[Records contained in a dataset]

--------------------

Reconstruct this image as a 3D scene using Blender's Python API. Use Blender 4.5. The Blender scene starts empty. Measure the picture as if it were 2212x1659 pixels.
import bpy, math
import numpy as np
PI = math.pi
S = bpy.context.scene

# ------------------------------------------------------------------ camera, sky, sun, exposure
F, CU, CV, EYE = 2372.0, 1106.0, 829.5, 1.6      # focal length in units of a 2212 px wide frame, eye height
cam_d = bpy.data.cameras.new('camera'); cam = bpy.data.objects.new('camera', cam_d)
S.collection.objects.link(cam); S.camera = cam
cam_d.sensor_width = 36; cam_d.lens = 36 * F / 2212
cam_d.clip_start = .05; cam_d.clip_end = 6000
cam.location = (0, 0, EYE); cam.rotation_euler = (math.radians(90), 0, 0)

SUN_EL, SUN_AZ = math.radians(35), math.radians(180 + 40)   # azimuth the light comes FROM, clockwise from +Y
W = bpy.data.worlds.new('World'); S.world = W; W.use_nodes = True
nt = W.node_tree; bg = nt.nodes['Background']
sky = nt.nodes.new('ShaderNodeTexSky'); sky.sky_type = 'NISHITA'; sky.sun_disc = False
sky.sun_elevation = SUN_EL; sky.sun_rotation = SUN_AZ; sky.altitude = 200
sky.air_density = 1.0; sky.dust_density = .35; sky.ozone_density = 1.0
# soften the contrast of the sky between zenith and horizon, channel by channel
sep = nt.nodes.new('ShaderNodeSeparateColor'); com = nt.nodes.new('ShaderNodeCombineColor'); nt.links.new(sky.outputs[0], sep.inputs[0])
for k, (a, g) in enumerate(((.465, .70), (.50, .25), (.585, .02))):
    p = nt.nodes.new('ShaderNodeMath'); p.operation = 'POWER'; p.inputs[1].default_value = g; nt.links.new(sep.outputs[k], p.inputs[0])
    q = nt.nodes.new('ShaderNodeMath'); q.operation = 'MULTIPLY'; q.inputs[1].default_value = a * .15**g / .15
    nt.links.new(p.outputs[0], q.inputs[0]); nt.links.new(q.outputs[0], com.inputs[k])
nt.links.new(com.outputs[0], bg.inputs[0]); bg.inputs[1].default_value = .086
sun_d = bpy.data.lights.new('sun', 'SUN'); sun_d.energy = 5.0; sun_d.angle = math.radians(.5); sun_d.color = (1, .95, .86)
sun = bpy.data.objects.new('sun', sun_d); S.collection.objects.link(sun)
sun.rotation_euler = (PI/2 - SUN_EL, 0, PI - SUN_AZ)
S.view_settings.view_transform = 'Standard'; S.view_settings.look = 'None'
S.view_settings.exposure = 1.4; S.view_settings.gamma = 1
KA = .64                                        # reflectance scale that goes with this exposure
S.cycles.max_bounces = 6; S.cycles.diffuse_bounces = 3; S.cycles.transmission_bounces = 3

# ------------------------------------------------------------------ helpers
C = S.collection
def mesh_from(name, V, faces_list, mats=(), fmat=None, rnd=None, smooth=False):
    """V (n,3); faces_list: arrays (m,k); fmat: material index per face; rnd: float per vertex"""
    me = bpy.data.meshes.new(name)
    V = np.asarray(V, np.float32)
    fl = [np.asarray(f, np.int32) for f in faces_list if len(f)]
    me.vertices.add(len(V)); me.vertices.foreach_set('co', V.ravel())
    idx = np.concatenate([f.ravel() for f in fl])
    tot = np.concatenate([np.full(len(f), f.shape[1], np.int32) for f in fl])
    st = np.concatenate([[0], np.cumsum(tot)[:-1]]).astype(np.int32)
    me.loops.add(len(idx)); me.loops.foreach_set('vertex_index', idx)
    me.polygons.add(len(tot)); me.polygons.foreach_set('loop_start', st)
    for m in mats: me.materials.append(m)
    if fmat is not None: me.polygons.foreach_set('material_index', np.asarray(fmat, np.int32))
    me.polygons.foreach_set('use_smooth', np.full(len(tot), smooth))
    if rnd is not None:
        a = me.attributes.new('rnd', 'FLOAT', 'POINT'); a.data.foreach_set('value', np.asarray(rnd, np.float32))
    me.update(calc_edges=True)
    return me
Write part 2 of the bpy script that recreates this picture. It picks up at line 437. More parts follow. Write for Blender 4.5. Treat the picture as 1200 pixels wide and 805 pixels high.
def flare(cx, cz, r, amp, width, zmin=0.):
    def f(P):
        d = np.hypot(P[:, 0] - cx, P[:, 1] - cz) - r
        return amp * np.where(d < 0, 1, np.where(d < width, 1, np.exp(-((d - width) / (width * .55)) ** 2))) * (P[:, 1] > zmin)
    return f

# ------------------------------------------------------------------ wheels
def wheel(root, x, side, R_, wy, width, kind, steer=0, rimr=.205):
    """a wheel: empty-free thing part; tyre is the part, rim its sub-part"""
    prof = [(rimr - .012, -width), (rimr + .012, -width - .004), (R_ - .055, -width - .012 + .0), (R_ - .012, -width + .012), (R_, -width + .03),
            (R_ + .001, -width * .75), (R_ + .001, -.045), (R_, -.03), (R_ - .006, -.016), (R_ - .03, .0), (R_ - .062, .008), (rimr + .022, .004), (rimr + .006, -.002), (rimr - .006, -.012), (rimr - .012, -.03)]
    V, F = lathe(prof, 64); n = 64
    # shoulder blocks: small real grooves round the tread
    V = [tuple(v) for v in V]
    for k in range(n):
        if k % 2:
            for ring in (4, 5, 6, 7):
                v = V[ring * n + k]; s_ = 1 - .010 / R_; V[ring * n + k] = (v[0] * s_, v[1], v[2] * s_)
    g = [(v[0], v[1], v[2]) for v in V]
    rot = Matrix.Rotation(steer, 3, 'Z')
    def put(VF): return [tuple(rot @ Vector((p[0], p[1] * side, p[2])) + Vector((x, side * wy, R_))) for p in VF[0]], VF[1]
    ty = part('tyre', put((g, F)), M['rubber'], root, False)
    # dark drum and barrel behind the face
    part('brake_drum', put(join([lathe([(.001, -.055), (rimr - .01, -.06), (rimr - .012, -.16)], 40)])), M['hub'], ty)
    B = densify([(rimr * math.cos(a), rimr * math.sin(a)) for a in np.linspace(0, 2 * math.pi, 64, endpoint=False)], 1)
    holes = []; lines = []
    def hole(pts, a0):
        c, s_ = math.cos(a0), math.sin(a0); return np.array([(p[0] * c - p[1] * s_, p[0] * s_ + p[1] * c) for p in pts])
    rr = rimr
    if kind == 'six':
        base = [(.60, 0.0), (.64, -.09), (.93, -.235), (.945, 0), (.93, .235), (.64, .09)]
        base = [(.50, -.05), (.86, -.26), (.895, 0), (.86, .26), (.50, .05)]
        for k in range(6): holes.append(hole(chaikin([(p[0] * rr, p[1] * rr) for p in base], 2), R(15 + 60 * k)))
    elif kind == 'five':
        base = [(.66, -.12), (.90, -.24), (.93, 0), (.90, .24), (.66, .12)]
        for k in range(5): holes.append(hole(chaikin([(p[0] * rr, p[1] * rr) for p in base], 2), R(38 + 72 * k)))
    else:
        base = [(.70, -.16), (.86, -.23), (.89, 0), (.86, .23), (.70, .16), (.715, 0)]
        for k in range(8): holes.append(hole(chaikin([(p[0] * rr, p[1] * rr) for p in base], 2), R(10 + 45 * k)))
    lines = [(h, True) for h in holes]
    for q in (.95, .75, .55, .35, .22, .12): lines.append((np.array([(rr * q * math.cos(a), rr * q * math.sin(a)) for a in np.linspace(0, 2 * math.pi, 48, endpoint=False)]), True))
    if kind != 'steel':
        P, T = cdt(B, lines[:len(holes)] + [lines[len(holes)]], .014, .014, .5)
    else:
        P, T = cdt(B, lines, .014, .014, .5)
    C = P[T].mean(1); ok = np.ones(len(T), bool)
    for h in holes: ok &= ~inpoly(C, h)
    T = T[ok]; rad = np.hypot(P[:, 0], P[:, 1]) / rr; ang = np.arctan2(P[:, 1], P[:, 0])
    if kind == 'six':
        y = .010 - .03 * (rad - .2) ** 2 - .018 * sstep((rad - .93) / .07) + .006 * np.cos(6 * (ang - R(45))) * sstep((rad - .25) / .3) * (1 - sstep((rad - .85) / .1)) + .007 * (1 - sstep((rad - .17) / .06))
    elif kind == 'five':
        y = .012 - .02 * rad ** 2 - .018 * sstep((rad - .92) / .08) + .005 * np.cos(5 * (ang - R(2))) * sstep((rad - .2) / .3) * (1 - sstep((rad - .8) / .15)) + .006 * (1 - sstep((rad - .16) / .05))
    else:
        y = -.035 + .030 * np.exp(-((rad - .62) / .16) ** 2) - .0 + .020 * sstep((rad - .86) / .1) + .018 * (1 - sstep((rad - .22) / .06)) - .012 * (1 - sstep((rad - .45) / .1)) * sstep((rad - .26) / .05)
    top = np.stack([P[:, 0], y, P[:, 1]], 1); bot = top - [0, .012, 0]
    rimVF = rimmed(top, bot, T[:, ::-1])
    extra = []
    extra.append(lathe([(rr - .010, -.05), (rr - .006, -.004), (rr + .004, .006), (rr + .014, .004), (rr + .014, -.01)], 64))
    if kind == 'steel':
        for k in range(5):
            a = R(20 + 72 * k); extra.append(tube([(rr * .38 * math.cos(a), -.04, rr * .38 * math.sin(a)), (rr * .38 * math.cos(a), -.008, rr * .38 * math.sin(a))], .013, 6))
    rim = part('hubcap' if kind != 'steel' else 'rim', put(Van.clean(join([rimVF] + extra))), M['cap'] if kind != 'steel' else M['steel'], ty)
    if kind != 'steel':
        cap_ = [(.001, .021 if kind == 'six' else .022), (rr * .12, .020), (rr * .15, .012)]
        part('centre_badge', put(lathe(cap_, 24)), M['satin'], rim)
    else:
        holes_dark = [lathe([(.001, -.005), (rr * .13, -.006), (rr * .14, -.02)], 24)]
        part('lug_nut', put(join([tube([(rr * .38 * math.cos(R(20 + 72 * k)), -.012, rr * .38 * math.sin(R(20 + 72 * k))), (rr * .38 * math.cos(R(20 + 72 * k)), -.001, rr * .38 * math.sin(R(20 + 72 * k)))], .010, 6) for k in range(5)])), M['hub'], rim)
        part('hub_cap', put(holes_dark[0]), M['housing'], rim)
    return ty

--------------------

**What you have to do**. Looking at the material above, please copy exactly every line from its first line through the line containing "cam.location = (0, 0, EYE);", with both ends included and nothing else.

**The completed task**.
Reconstruct this image as a 3D scene using Blender's Python API. Use Blender 4.5. The Blender scene starts empty. Measure the picture as if it were 2212x1659 pixels.
import bpy, math
import numpy as np
PI = math.pi
S = bpy.context.scene

# ------------------------------------------------------------------ camera, sky, sun, exposure
F, CU, CV, EYE = 2372.0, 1106.0, 829.5, 1.6      # focal length in units of a 2212 px wide frame, eye height
cam_d = bpy.data.cameras.new('camera'); cam = bpy.data.objects.new('camera', cam_d)
S.collection.objects.link(cam); S.camera = cam
cam_d.sensor_width = 36; cam_d.lens = 36 * F / 2212
cam_d.clip_start = .05; cam_d.clip_end = 6000
cam.location = (0, 0, EYE); cam.rotation_euler = (math.radians(90), 0, 0)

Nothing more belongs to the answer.